- **Short exercise**:
Starting at the first line of the data, please print exactly those lines through the one that holds "sc.view_settings.exposure = 0.0;", omitting every picture.

- **Given data**:
┄┄┄┄┄┄┄┄┄┄┄┄┄┄┄┄┄┄┄┄
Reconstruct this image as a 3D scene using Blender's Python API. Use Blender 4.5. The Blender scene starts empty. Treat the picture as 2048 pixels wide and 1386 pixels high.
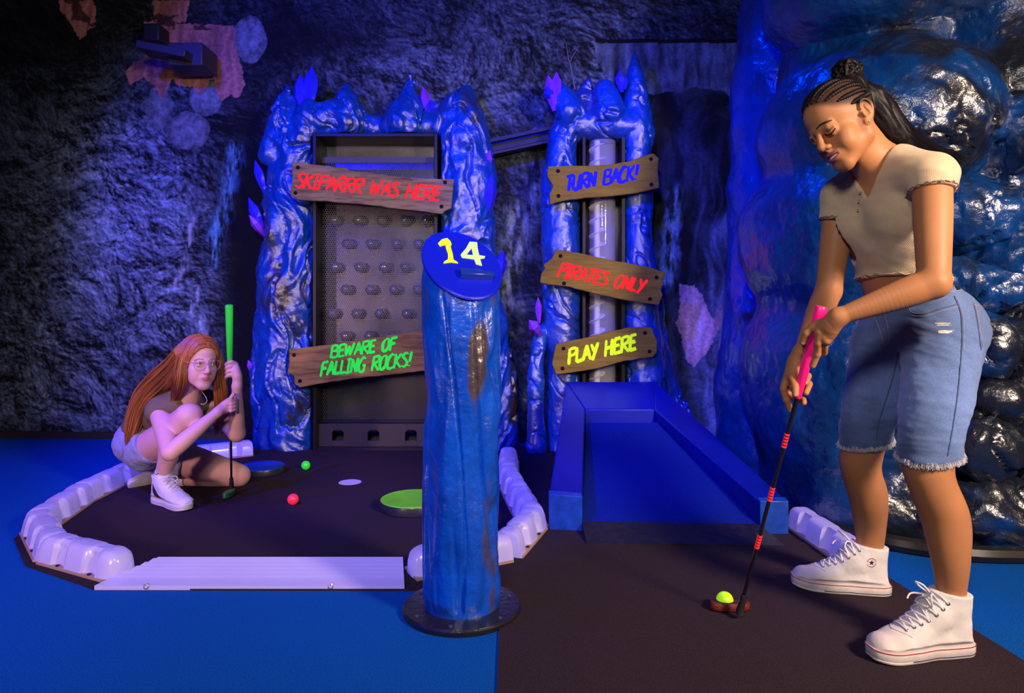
import bpy, bmesh, math, random
import numpy as np
from mathutils import Vector, Matrix
from mathutils.bvhtree import BVHTree
random.seed(7)
rng = np.random.RandomState(11)
sc = bpy.context.scene
COL = sc.collection
FPX, EYE, HOR, CX = 1365.33, 0.88, 616.0, 1024.0

# ---------------------------------------------------------------- camera
cd = bpy.data.cameras.new('camera'); cam = bpy.data.objects.new('camera', cd); COL.objects.link(cam)
cam.location = (0, 0, EYE); cam.rotation_euler = (math.pi/2, 0, 0)
cd.sensor_width = 36; cd.lens = 24; cd.shift_y = -(693-HOR)/2048; cd.clip_start = 0.05
sc.camera = cam
# ---------------------------------------------------------------- world, exposure
w = bpy.data.worlds.new('world'); sc.world = w; w.use_nodes = True
w.node_tree.nodes['Background'].inputs[0].default_value = (0.06, 0.07, 0.30, 1)
w.node_tree.nodes['Background'].inputs[1].default_value = 0.10
sc.view_settings.view_transform = 'Standard'; sc.view_settings.look = 'None'
sc.view_settings.exposure = 0.0; sc.view_settings.gamma = 1.0; sc.view_settings.use_curve_mapping = False

def look(o, tgt):
    d = Vector(tgt) - o.location
    o.rotation_euler = d.to_track_quat('-Z', 'Y').to_euler()
def area(name, loc, tgt, size, power, color, spread=180, sy=None):
    l = bpy.data.lights.new(name, 'AREA'); l.shape = 'RECTANGLE' if sy else 'DISK'
    l.size = size
    if sy: l.size_y = sy
    l.energy = power; l.color = color; l.spread = math.radians(spread)
    o = bpy.data.objects.new(name, l); COL.objects.link(o); o.location = loc; look(o, tgt); return o
def spot(name, loc, tgt, ang, power, color, blend=.5, r=.06):
    l = bpy.data.lights.new(name, 'SPOT'); l.spot_size = math.radians(ang); l.spot_blend = blend
    l.energy = power; l.color = color; l.shadow_soft_size = r
    o = bpy.data.objects.new(name, l); COL.objects.link(o); o.location = loc; look(o, tgt); return o
BLUE = (0.0, 0.01, 1.0)
area('key_softbox', (2.15, -0.15, 1.95), (0.95, 2.2, 0.8), .50, 46, (1.0, .76, .58), 100)
area('fill_softbox', (-0.35, -0.5, 2.05), (-0.1, 3.6, 0.9), .40, 17, (1.0, .90, .84), 110)
area('left_softbox', (-2.3, -0.45, 1.15), (-1.4, 3.2, 0.5), .30, 7.5, (1.0, .60, .62), 60)
spot('blue_spot_left', (-1.9, 1.0, 3.05), (-0.6, 4.3, 1.3), 75, 700, BLUE)
spot('blue_spot_mid', (0.1, 1.6, 3.1), (0.50, 4.15, 1.3), 46, 430, BLUE)
spot('blue_spot_floor', (-3.0, 2.0, 3.0), (-2.2, 2.6, 0), 80, 300, BLUE, .8)
spot('blue_spot_ramp', (-0.35, 3.3, 3.1), (1.0, 3.1, 0.2), 50, 80, BLUE, .7)
spot('blue_spot_post', (-1.5, 0.9, 2.9), (-0.15, 2.0, 0.5), 34, 75, BLUE, .9)  # extra blue lamp, added to brighten the post from the left
spot('blue_spot_boulder', (0.7, 3.6, 3.1), (1.5, 2.9, 1.2), 60, 60, (0.0, .03, 1.0), .6)
spot('magenta_spot', (-2.3, 1.5, 2.5), (-1.5, 3.1, 0.45), 38, 60, (1.0, .33, .50), .9, .12)
# ---------------------------------------------------------------- pixel <-> world
def P(px, py, Y): return Vector(((px-CX)/FPX*Y, Y, EYE-(py-HOR)/FPX*Y))
def G(px, py, z=0.0):
    Y = FPX*(EYE-z)/(py-HOR); return Vector(((px-CX)/FPX*Y, Y, z))
# ---------------------------------------------------------------- tags / objects
def tag(o, label=None, cat=None, group=None, kind=None):
    if label: o['label'] = label
    if cat: o['category'] = cat
    if group: o['group'] = group
    if kind: o['kind'] = kind
    return o
def thing(name, label, cat, loc=(0, 0, 0), group=None):
    o = bpy.data.objects.new(name, None); COL.objects.link(o); o.location = loc; o.empty_display_size = .05
    return tag(o, label, cat, group)
def wire(name, verts, faces, mat=None, parent=None, smooth=True, col=None, label=None):
    me = bpy.data.meshes.new(name)
    verts = np.asarray(verts, dtype=float)
    if isinstance(faces, np.ndarray):
        nf, k = faces.shape
        me.vertices.add(len(verts)); me.vertices.foreach_set('co', verts.ravel())
        me.loops.add(nf*k); me.loops.foreach_set('vertex_index', faces.astype(np.int32).ravel())
        me.polygons.add(nf); me.polygons.foreach_set('loop_start', np.arange(0, nf*k, k, dtype=np.int32))
        me.update(calc_edges=True)
    else:
        me.from_pydata([tuple(v) for v in verts], [], [tuple(int(i) for i in f) for f in faces]); me.update()
    me.validate()
    if col is not None:
        a = me.color_attributes.new('Col', 'FLOAT_COLOR', 'POINT')
        c = np.ones((len(verts), 4), dtype=np.float32); c[:, :3] = col; a.data.foreach_set('color', c.ravel())
    if smooth: me.polygons.foreach_set('use_smooth', np.ones(len(me.polygons), dtype=bool))
    o = bpy.data.objects.new(name, me); COL.objects.link(o)
    if mat: me.materials.append(mat)
    if parent:
        o.parent = parent; o.matrix_parent_inverse = Matrix.Translation(parent_world(parent)).inverted()
    if label: o['label'] = label
    return o
def parent_world(p):
    t = Vector(p.location) if not p.parent else Vector((0, 0, 0))
    if p.parent: t = Vector((0, 0, 0)) + p.matrix_parent_inverse.translation + p.location + parent_world(p.parent)
    return t
def copy_tree(o, parent=None):
    c = o.copy(); COL.objects.link(c)
    if parent: c.parent = parent
    for ch in [x for x in COL.objects if x.parent == o]: copy_tree(ch, c)
    return c
class MB:
    def __init__(s): s.v = []; s.f = []
    def add(s, vs, fs):
        n = len(s.v); s.v += [tuple(x) for x in vs]; s.f += [tuple(i+n for i in f) for f in fs]; return s
    def hexa(s, p):   # 8 corners: 4 bottom loop, 4 top loop
        return s.add(p, [(0, 3, 2, 1), (4, 5, 6, 7), (0, 1, 5, 4), (1, 2, 6, 5), (2, 3, 7, 6), (3, 0, 4, 7)])
    def box(s, lo, hi):
        (a, b, c), (d, e, f) = lo, hi
        return s.hexa([(a, b, c), (d, b, c), (d, e, c), (a, e, c), (a, b, f), (d, b, f), (d, e, f), (a, e, f)])
    def obox(s, c, sx, sy, sz, R=None):
        pts = []
        for z in (-1, 1):
            for x, y in ((-1, -1), (1, -1), (1, 1), (-1, 1)):
                v = Vector((x*sx/2, y*sy/2, z*sz/2)); pts.append(Vector(c)+(R @ v if R else v))
        return s.hexa(pts)
    def tube(s, pts, r, n=8, cap=True):
        pts = [Vector(p) for p in pts]; m = len(pts)
        rs = list(r) if hasattr(r, '__len__') else [r]*m
        up = None; vs = []
        for i, p in enumerate(pts):
            t = (pts[min(i+1, m-1)]-pts[max(i-1, 0)])
            t = t.normalized() if t.length > 1e-9 else Vector((0, 0, 1))
            if up is None:
                a = Vector((0, 0, 1)) if abs(t.z) < .9 else Vector((1, 0, 0)); up = (a-t*a.dot(t)).normalized()
            else:
                up = up-t*up.dot(t)
                up = up.normalized() if up.length > 1e-6 else t.orthogonal().normalized()
            b = t.cross(up)
            for k in range(n):
                an = 2*math.pi*k/n; vs.append(p+(up*math.cos(an)+b*math.sin(an))*rs[i])
        fs = [(i*n+k, i*n+(k+1) % n, (i+1)*n+(k+1) % n, (i+1)*n+k) for i in range(m-1) for k in range(n)]
        if cap: fs += [tuple(range(n))[::-1], tuple((m-1)*n+k for k in range(n))]
        return s.add(vs, fs)
    def lathe(s, prof, c=(0, 0, 0), n=32, R=None, cap=True):
        vs = []; c = Vector(c)
        for r, z in prof:
            for k in range(n):
                a = 2*math.pi*k/n; v = Vector((r*math.cos(a), r*math.sin(a), z)); vs.append(c+(R @ v if R else v))
        m = len(prof)
        fs = [(i*n+k, i*n+(k+1) % n, (i+1)*n+(k+1) % n, (i+1)*n+k) for i in range(m-1) for k in range(n)]
        if cap: fs += [tuple(range(n))[::-1], tuple((m-1)*n+k for k in range(n))]
        return s.add(vs, fs)
    def sphere(s, c, r, n=16, m=10, sc_=(1, 1, 1), R=None):
        prof = [(r*math.sin(math.pi*i/m), -r*math.cos(math.pi*i/m)) for i in range(m+1)]
        prof[0] = (1e-5, -r); prof[-1] = (1e-5, r)
        b = MB(); b.lathe(prof, (0, 0, 0), n)
        vs = [Vector((x*sc_[0], y*sc_[1], z*sc_[2])) for x, y, z in b.v]
        return s.add([Vector(c)+(R @ v if R else v) for v in vs], b.f)
    def prism(s, poly, d):   # poly: list of Vector (front face), d: extrusion
        n = len(poly); d = Vector(d)
        return s.add([Vector(p) for p in poly]+[Vector(p)+d for p in poly],
                     [tuple(range(n)), tuple(range(n, 2*n))[::-1]]+[(i, i+n, (i+1) % n+n, (i+1) % n) for i in range(n)])
    def ribbon(s, pts, w, nrm, th):   # flat band following pts in the plane with normal nrm, raised by th
        pts = [Vector(p) for p in pts]; m = len(pts); nrm = Vector(nrm).normalized()
        ws = list(w) if hasattr(w, '__len__') else [w]*m; L = []; Rr = []
        for i, p in enumerate(pts):
            t = (pts[min(i+1, m-1)]-pts[max(i-1, 0)]).normalized(); b = nrm.cross(t).normalized()
            L.append(p+b*ws[i]/2); Rr.append(p-b*ws[i]/2)
        return s.prism(L+Rr[::-1], nrm*-th) if False else s._rib(L, Rr, nrm*th)
    def _rib(s, L, Rr, d):
        m = len(L); vs = []
        for i in range(m): vs += [L[i], Rr[i], Rr[i]+d, L[i]+d]
        fs = [(0, 1, 2, 3), ((m-1)*4+3, (m-1)*4+2, (m-1)*4+1, (m-1)*4)]
        for i in range(m-1):
            a = i*4; b = a+4
            for k in range(4): fs.append((a+k, b+k, b+(k+1) % 4, a+(k+1) % 4))
        return s.add(vs, fs)
    def build(s, name, mat, parent=None, smooth=False, bevel=0, seg=2, label=None, angle=35):
        o = wire(name, s.v, s.f, mat, parent, smooth, label=label)
        bm = bmesh.new(); bm.from_mesh(o.data); bmesh.ops.recalc_face_normals(bm, faces=bm.faces); bm.to_mesh(o.data); bm.free()
        if bevel:
            m = o.modifiers.new('bevel', 'BEVEL'); m.width = bevel; m.segments = seg; m.limit_method = 'ANGLE'; m.angle_limit = math.radians(40)
            smooth = True
            o.data.polygons.foreach_set('use_smooth', np.ones(len(o.data.polygons), dtype=bool))
        if smooth:
            try: o.data.set_sharp_from_angle(angle=math.radians(angle))
            except Exception: pass
        return o
def crom(pts, n=8, closed=False):
    pts = [Vector(p) for p in pts]; m = len(pts)
    if m < 3 and not closed:
        return [pts[0].lerp(pts[-1], i/n) for i in range(n+1)]
    out = []
    rngm = m if closed else m-1
    for i in range(rngm):
        if closed: p0, p1, p2, p3 = pts[(i-1) % m], pts[i], pts[(i+1) % m], pts[(i+2) % m]
        else: p0, p1, p2, p3 = pts[max(i-1, 0)], pts[i], pts[i+1], pts[min(i+2, m-1)]
        for k in range(n):
            t = k/n; out.append(.5*((2*p1)+(p2-p0)*t+(2*p0-5*p1+4*p2-p3)*t*t+(3*p1-p0-3*p2+p3)*t**3))
    if not closed: out.append(pts[-1])
    return out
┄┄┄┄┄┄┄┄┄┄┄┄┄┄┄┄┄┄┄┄
- **Answer in full**:
Reconstruct this image as a 3D scene using Blender's Python API. Use Blender 4.5. The Blender scene starts empty. Treat the picture as 2048 pixels wide and 1386 pixels high.
import bpy, bmesh, math, random
import numpy as np
from mathutils import Vector, Matrix
from mathutils.bvhtree import BVHTree
random.seed(7)
rng = np.random.RandomState(11)
sc = bpy.context.scene
COL = sc.collection
FPX, EYE, HOR, CX = 1365.33, 0.88, 616.0, 1024.0

# ---------------------------------------------------------------- camera
cd = bpy.data.cameras.new('camera'); cam = bpy.data.objects.new('camera', cd); COL.objects.link(cam)
cam.location = (0, 0, EYE); cam.rotation_euler = (math.pi/2, 0, 0)
cd.sensor_width = 36; cd.lens = 24; cd.shift_y = -(693-HOR)/2048; cd.clip_start = 0.05
sc.camera = cam
# ---------------------------------------------------------------- world, exposure
w = bpy.data.worlds.new('world'); sc.world = w; w.use_nodes = True
w.node_tree.nodes['Background'].inputs[0].default_value = (0.06, 0.07, 0.30, 1)
w.node_tree.nodes['Background'].inputs[1].default_value = 0.10
sc.view_settings.view_transform = 'Standard'; sc.view_settings.look = 'None'
sc.view_settings.exposure = 0.0; sc.view_settings.gamma = 1.0; sc.view_settings.use_curve_mapping = False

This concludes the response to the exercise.